Friday, October 08, 2010

Source: Bureau of Labor Statistics
Local Governments Pulling the Plug on Job Growth
David Leonhart looks at the new job growth numbers - which show a flat 9.6% unemployment rate and an ominous 95,000 jobs lost in September, despite 64,000 jobs being added in the private sector. The culprit? Local governments, which are shedding jobs faster than any time since 1982.
They cut 76,000 jobs last month and over the last three months have cut 143,000 jobs, many in education... That’s 1 percent of total local-government employment across the country...

The federal government has been cutting jobs too in recent months — partly because of the end of Census taking — and state government governments have made small cuts in employment.
Combined, these government layoffs have more than outweighed a modestly improving situation — or at least a stabilizing one — in the private sector. In the last three months, the private sector has added an average of 91,000 jobs a month.
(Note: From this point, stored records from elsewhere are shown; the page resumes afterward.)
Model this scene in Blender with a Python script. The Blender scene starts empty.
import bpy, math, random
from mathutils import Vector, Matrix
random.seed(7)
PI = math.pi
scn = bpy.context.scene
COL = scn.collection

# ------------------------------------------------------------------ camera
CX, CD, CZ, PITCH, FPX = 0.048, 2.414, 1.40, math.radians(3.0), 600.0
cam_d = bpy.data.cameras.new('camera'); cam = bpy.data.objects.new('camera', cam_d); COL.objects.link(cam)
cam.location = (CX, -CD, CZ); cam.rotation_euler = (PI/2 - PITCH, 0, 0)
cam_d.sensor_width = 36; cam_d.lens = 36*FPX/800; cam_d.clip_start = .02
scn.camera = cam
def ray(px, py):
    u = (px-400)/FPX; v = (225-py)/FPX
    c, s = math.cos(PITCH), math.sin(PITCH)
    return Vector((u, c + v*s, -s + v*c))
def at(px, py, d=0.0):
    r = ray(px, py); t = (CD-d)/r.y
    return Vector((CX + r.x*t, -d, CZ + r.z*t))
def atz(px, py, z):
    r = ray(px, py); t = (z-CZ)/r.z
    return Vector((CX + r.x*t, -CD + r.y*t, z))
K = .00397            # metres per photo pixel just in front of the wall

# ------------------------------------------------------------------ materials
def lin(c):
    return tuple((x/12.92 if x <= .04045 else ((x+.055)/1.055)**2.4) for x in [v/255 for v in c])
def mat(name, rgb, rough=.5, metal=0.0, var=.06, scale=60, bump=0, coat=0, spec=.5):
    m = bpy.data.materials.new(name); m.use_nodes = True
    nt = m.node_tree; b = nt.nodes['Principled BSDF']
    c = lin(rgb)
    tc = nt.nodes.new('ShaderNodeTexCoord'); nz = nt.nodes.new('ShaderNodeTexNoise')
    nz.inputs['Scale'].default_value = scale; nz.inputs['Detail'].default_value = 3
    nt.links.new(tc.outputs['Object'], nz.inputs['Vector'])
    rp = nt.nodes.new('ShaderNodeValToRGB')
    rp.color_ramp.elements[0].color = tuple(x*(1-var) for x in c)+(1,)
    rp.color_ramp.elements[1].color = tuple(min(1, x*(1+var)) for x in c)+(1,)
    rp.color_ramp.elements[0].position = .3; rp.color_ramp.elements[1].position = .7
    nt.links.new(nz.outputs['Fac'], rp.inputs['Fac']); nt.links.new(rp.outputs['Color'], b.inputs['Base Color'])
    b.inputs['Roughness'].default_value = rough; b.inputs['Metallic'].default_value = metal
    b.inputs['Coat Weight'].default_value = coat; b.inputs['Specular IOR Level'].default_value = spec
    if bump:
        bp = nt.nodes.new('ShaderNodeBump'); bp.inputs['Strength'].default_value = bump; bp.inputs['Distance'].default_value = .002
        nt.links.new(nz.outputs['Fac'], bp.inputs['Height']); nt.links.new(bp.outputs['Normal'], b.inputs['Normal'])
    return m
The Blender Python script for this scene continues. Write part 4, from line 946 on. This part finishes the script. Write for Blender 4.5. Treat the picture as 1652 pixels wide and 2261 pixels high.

That’s down from of an average of 150,000 early this year, but up from about 75,000 in the middle of this year.
States and local governments think they are being responsible by cutting back to balance budgets in the face of lower tax receipts, but they're contributing mightily to the problem (an anti-stimulus, as Ezra Klein says) by helping to drive up unemployment numbers at a time the economy can least afford it.

Most annoying of all, Republicans who are crowing about this flat job growth are counting on some serious amnesia in the country. This year, the private sector has added more jobs (863,000) than in any year during the Bush Administration.

Is it enough to put the unemployed back to work and account for population growth? No. But enough to stop the bleeding. American voters don't like to play the blame game I know, when it requires looking back more than a year or so, but would do well to remember that Republican control is what caused the bleeding.